Thursday, August 14, 2008

Spec# – Contracts in C#

It looks like the research project Spec# that Microsoft has been working is available to download and play with. Obviously I am behind on the times as this stuff looks like it has been available for some time.

http://research.microsoft.com/SpecSharp/

From what I understand from feedback form the ALT.NET event in Seattle and the channel 9 videos (http://channel9.msdn.com/shows/Going+Deep/Expert-to-Expert-Contract-Oriented-Programming-and-Spec/ & http://channel9.msdn.com/forums/Coffeehouse/226756-Using-Spec-in-VS-2005/), Spec# aims to provide us with compile time verification of what constitutes a method or class contract. Just as the shift from VB to .NET meant I had access to a strongly typed world, the shift Spec# looks to offer is further verification on a class or method contract. At a basic level this gives verification on null parameters and some contractual awareness of exceptions.

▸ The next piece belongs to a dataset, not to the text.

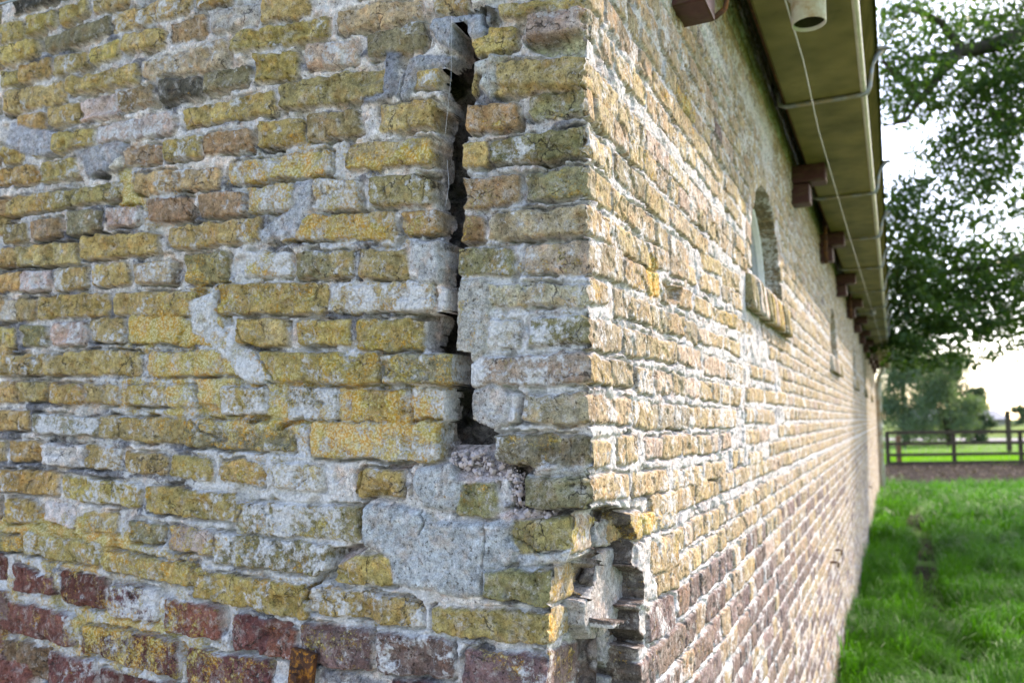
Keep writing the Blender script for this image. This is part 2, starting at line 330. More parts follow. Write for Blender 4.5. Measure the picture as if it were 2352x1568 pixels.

I doubt there is any production value in what spec# provides at the moment, but is worth keeping an eye on as the expectation of reliable and durable software keeps increasing.

1 comment:

Unknown said...

eattle it appears that
A) Spec# is based on .net 2.0, so new cool feature dont work well with it
B) its a research project so is not for commerical release
C) you can remove the spec#ness from your code by using "comment like" tags in the same way you can have debug sections so non spec sharp assemblies can still understand it (from memory)

Would be great to see this in the next release on .net. I think its a huge benefit.